::: PROVIDED MATERIAL

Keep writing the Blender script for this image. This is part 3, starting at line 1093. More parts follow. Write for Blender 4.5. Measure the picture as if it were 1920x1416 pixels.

::::::
::: PROVIDED MATERIAL

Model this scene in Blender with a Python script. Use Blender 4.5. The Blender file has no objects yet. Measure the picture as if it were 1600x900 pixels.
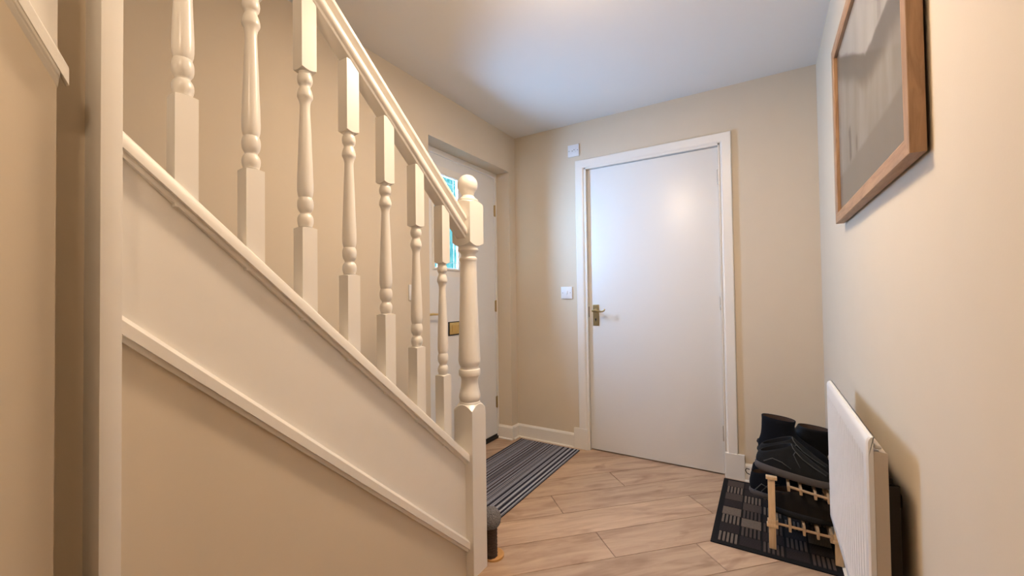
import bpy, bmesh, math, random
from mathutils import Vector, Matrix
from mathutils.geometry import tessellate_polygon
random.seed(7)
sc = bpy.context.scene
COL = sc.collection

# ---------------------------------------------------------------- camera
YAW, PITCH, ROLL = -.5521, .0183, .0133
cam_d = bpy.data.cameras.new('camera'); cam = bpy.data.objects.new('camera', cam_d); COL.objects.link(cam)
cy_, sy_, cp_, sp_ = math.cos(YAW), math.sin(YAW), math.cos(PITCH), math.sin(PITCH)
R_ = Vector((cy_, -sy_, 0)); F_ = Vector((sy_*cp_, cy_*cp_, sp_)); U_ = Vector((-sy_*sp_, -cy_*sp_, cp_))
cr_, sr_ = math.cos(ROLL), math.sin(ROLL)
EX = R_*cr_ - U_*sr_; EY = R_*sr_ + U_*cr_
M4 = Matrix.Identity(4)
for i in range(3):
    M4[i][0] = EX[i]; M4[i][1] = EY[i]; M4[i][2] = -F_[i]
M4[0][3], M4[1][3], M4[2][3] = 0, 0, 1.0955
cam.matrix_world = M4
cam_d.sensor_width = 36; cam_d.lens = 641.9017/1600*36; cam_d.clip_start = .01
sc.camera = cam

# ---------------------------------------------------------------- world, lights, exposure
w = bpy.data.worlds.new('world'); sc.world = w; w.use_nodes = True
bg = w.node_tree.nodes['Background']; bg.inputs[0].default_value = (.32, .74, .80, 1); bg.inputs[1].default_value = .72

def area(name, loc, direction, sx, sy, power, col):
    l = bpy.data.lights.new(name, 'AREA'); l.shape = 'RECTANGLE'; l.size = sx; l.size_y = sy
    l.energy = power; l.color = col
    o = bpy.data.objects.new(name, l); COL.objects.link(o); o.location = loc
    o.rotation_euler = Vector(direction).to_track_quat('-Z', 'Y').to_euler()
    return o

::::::
::: PROVIDED MATERIAL

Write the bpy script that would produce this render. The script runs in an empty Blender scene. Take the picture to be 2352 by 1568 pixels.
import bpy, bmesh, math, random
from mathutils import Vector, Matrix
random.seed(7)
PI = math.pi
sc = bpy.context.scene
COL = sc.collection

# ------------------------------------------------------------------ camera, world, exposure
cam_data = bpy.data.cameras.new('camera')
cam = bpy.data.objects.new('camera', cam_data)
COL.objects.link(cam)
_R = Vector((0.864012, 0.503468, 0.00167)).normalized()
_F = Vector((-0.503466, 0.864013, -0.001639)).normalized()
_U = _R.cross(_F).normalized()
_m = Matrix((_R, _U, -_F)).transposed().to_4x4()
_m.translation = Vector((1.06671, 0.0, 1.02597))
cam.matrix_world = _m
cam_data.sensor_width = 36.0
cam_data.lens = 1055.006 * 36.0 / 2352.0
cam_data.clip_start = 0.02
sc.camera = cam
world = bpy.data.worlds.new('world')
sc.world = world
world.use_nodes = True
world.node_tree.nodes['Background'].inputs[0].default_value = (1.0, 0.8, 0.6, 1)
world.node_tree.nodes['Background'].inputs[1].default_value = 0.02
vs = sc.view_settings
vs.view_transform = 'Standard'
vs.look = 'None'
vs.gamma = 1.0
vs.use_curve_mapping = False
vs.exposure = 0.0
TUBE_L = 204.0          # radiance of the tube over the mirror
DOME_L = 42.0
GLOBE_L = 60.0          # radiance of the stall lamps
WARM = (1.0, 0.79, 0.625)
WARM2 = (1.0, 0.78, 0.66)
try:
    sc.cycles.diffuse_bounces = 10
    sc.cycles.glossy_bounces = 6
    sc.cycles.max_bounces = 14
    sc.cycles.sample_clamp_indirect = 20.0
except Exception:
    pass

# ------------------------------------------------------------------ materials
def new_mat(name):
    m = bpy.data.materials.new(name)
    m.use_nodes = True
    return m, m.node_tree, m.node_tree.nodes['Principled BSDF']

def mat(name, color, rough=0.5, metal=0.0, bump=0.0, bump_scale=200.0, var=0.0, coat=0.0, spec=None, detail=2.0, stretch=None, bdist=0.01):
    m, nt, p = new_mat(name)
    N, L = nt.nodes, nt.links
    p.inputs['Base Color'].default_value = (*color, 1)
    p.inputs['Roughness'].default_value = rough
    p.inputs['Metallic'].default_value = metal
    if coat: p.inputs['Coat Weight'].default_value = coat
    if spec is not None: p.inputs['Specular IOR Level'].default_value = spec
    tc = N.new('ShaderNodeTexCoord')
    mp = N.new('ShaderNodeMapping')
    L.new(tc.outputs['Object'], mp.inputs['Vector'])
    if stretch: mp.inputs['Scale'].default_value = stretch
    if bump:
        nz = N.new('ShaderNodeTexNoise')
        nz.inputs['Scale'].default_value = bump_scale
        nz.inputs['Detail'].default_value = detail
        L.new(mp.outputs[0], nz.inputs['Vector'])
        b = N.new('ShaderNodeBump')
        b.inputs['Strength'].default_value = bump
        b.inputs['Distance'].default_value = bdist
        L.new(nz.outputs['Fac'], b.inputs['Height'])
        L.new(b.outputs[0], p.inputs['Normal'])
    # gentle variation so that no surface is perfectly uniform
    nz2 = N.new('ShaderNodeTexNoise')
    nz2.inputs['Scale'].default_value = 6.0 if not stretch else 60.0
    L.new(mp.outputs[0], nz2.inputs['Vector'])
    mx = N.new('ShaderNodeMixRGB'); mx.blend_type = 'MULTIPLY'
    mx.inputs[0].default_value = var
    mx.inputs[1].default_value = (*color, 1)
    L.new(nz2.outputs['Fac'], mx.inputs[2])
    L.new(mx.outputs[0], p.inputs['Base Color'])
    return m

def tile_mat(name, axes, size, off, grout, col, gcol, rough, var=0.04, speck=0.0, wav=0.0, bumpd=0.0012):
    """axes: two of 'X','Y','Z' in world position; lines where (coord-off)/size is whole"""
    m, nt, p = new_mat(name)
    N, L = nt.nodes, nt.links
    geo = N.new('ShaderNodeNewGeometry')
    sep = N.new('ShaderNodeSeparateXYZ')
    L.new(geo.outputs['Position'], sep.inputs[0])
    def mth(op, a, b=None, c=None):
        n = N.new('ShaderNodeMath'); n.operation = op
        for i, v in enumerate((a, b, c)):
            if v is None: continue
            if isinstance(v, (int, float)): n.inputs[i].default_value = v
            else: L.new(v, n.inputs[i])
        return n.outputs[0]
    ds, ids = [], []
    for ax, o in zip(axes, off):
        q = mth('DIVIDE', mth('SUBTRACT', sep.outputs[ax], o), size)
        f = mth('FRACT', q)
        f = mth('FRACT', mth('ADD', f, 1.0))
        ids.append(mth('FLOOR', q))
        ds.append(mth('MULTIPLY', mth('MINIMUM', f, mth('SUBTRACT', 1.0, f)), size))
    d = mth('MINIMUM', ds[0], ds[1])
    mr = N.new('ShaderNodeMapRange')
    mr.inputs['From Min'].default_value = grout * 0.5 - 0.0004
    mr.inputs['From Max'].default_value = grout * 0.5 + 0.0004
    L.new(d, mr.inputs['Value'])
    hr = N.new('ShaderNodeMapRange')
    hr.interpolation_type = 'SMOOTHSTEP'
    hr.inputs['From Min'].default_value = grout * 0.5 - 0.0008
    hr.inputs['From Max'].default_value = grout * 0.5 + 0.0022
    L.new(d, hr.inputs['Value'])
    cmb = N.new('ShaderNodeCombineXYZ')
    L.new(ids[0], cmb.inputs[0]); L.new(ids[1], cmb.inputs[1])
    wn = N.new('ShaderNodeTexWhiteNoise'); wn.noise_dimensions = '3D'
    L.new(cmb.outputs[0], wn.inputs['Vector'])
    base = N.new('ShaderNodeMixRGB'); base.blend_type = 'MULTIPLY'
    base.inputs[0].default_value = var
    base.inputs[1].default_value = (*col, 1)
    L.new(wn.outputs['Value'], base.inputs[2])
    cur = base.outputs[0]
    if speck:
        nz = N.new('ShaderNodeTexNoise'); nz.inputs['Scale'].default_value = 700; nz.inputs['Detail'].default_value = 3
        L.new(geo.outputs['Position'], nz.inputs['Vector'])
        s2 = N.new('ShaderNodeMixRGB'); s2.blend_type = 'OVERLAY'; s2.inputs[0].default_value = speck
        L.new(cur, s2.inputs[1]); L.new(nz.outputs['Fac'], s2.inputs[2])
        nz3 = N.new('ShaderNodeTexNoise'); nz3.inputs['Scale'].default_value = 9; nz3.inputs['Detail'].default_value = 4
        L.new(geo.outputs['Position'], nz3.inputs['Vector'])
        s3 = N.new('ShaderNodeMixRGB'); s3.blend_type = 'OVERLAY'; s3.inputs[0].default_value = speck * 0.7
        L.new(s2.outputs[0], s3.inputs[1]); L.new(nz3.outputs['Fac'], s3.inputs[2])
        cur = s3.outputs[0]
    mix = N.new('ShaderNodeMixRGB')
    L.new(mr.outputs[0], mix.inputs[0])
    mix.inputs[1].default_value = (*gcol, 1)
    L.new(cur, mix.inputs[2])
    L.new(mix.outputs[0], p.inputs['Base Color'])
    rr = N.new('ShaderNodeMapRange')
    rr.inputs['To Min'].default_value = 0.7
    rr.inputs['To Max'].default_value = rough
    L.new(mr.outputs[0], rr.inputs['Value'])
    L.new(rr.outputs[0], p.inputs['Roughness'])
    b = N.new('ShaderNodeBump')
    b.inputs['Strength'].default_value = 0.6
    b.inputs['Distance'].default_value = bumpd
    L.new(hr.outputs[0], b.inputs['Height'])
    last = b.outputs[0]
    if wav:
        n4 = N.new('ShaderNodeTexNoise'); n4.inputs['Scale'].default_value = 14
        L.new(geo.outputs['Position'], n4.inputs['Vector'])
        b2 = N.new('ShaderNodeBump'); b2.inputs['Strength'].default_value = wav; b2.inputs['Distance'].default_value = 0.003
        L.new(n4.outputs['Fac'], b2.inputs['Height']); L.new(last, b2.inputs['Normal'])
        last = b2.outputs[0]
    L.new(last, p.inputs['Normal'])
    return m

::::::

Copy all lines from the entries that contain the word "this".

Keep writing the Blender script for this image. This is part 3, starting at line 1093. More parts follow. Write for Blender 4.5. Measure the picture as if it were 1920x1416 pixels.
Model this scene in Blender with a Python script. Use Blender 4.5. The Blender file has no objects yet. Measure the picture as if it were 1600x900 pixels.
Write the bpy script that would produce this render. The script runs in an empty Blender scene. Take the picture to be 2352 by 1568 pixels.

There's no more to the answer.